- _TASK GOAL_
Output the lines that follow exactly as they are.

- _SUPPLIED INFORMATION_
☆ ☆ ☆

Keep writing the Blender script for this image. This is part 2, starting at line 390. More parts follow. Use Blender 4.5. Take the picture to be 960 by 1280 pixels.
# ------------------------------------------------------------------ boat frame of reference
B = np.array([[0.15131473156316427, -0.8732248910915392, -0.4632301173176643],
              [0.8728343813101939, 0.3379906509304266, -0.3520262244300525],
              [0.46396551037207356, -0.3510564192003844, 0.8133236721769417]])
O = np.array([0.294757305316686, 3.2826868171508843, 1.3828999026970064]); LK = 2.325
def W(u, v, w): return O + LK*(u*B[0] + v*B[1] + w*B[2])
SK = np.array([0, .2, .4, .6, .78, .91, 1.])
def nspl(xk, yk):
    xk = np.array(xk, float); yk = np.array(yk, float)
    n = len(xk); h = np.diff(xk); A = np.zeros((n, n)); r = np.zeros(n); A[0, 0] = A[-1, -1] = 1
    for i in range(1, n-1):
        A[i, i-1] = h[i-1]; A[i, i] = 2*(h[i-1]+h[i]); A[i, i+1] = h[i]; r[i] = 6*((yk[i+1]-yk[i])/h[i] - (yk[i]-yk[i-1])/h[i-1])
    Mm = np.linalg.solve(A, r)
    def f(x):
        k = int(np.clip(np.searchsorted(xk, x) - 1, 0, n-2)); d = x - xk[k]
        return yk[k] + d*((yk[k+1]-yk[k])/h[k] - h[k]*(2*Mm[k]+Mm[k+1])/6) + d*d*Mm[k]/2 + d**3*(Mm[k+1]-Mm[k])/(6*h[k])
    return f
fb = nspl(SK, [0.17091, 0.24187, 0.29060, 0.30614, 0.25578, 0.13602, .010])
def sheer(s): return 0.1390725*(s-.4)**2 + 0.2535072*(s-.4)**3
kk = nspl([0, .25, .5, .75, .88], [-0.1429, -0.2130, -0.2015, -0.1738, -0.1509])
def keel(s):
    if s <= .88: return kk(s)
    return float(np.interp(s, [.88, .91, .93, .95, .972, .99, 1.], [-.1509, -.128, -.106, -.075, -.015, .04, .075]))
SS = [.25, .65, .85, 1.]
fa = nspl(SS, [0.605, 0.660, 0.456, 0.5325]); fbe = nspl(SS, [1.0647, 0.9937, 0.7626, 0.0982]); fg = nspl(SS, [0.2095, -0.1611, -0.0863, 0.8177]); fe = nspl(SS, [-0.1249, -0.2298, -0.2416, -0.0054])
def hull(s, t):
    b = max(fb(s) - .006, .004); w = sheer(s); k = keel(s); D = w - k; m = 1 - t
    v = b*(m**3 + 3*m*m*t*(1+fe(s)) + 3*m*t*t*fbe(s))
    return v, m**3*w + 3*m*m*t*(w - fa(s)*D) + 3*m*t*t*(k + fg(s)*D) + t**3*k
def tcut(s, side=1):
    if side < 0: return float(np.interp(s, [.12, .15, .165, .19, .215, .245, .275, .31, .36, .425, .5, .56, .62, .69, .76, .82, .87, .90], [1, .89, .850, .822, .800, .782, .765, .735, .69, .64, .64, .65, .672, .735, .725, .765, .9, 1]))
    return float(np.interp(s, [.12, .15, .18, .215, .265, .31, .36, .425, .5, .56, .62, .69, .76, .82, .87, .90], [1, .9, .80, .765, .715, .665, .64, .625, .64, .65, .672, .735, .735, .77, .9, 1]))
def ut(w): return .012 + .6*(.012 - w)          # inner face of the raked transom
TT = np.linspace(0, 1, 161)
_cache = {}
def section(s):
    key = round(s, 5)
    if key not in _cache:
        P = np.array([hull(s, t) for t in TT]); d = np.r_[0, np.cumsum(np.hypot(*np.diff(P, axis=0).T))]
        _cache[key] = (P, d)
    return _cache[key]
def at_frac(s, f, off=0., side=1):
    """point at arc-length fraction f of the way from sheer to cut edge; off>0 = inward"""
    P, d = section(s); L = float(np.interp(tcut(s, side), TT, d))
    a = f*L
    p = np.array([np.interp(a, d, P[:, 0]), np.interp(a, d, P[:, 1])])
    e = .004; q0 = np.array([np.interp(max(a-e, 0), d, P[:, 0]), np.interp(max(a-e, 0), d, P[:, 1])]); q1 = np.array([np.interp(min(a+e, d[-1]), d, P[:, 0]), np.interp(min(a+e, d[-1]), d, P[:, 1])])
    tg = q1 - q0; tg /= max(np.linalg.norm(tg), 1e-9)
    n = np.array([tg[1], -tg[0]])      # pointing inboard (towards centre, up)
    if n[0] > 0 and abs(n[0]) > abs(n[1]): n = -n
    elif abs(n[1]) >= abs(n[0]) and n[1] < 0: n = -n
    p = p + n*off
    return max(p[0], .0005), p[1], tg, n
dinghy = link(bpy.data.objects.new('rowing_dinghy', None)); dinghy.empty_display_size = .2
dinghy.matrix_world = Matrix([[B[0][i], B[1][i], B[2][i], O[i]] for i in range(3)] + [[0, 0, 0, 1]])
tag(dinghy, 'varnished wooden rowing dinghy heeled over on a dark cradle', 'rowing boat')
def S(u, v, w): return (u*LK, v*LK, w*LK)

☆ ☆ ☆

- _RESULT FOR THIS TASK_
Keep writing the Blender script for this image. This is part 2, starting at line 390. More parts follow. Use Blender 4.5. Take the picture to be 960 by 1280 pixels.
# ------------------------------------------------------------------ boat frame of reference
B = np.array([[0.15131473156316427, -0.8732248910915392, -0.4632301173176643],
              [0.8728343813101939, 0.3379906509304266, -0.3520262244300525],
              [0.46396551037207356, -0.3510564192003844, 0.8133236721769417]])
O = np.array([0.294757305316686, 3.2826868171508843, 1.3828999026970064]); LK = 2.325
def W(u, v, w): return O + LK*(u*B[0] + v*B[1] + w*B[2])
SK = np.array([0, .2, .4, .6, .78, .91, 1.])
def nspl(xk, yk):
    xk = np.array(xk, float); yk = np.array(yk, float)
    n = len(xk); h = np.diff(xk); A = np.zeros((n, n)); r = np.zeros(n); A[0, 0] = A[-1, -1] = 1
    for i in range(1, n-1):
        A[i, i-1] = h[i-1]; A[i, i] = 2*(h[i-1]+h[i]); A[i, i+1] = h[i]; r[i] = 6*((yk[i+1]-yk[i])/h[i] - (yk[i]-yk[i-1])/h[i-1])
    Mm = np.linalg.solve(A, r)
    def f(x):
        k = int(np.clip(np.searchsorted(xk, x) - 1, 0, n-2)); d = x - xk[k]
        return yk[k] + d*((yk[k+1]-yk[k])/h[k] - h[k]*(2*Mm[k]+Mm[k+1])/6) + d*d*Mm[k]/2 + d**3*(Mm[k+1]-Mm[k])/(6*h[k])
    return f
fb = nspl(SK, [0.17091, 0.24187, 0.29060, 0.30614, 0.25578, 0.13602, .010])
def sheer(s): return 0.1390725*(s-.4)**2 + 0.2535072*(s-.4)**3
kk = nspl([0, .25, .5, .75, .88], [-0.1429, -0.2130, -0.2015, -0.1738, -0.1509])
def keel(s):
    if s <= .88: return kk(s)
    return float(np.interp(s, [.88, .91, .93, .95, .972, .99, 1.], [-.1509, -.128, -.106, -.075, -.015, .04, .075]))
SS = [.25, .65, .85, 1.]
fa = nspl(SS, [0.605, 0.660, 0.456, 0.5325]); fbe = nspl(SS, [1.0647, 0.9937, 0.7626, 0.0982]); fg = nspl(SS, [0.2095, -0.1611, -0.0863, 0.8177]); fe = nspl(SS, [-0.1249, -0.2298, -0.2416, -0.0054])
def hull(s, t):
    b = max(fb(s) - .006, .004); w = sheer(s); k = keel(s); D = w - k; m = 1 - t
    v = b*(m**3 + 3*m*m*t*(1+fe(s)) + 3*m*t*t*fbe(s))
    return v, m**3*w + 3*m*m*t*(w - fa(s)*D) + 3*m*t*t*(k + fg(s)*D) + t**3*k
def tcut(s, side=1):
    if side < 0: return float(np.interp(s, [.12, .15, .165, .19, .215, .245, .275, .31, .36, .425, .5, .56, .62, .69, .76, .82, .87, .90], [1, .89, .850, .822, .800, .782, .765, .735, .69, .64, .64, .65, .672, .735, .725, .765, .9, 1]))
    return float(np.interp(s, [.12, .15, .18, .215, .265, .31, .36, .425, .5, .56, .62, .69, .76, .82, .87, .90], [1, .9, .80, .765, .715, .665, .64, .625, .64, .65, .672, .735, .735, .77, .9, 1]))
def ut(w): return .012 + .6*(.012 - w)          # inner face of the raked transom
TT = np.linspace(0, 1, 161)
_cache = {}
def section(s):
    key = round(s, 5)
    if key not in _cache:
        P = np.array([hull(s, t) for t in TT]); d = np.r_[0, np.cumsum(np.hypot(*np.diff(P, axis=0).T))]
        _cache[key] = (P, d)
    return _cache[key]
def at_frac(s, f, off=0., side=1):
    """point at arc-length fraction f of the way from sheer to cut edge; off>0 = inward"""
    P, d = section(s); L = float(np.interp(tcut(s, side), TT, d))
    a = f*L
    p = np.array([np.interp(a, d, P[:, 0]), np.interp(a, d, P[:, 1])])
    e = .004; q0 = np.array([np.interp(max(a-e, 0), d, P[:, 0]), np.interp(max(a-e, 0), d, P[:, 1])]); q1 = np.array([np.interp(min(a+e, d[-1]), d, P[:, 0]), np.interp(min(a+e, d[-1]), d, P[:, 1])])
    tg = q1 - q0; tg /= max(np.linalg.norm(tg), 1e-9)
    n = np.array([tg[1], -tg[0]])      # pointing inboard (towards centre, up)
    if n[0] > 0 and abs(n[0]) > abs(n[1]): n = -n
    elif abs(n[1]) >= abs(n[0]) and n[1] < 0: n = -n
    p = p + n*off
    return max(p[0], .0005), p[1], tg, n
dinghy = link(bpy.data.objects.new('rowing_dinghy', None)); dinghy.empty_display_size = .2
dinghy.matrix_world = Matrix([[B[0][i], B[1][i], B[2][i], O[i]] for i in range(3)] + [[0, 0, 0, 1]])
tag(dinghy, 'varnished wooden rowing dinghy heeled over on a dark cradle', 'rowing boat')
def S(u, v, w): return (u*LK, v*LK, w*LK)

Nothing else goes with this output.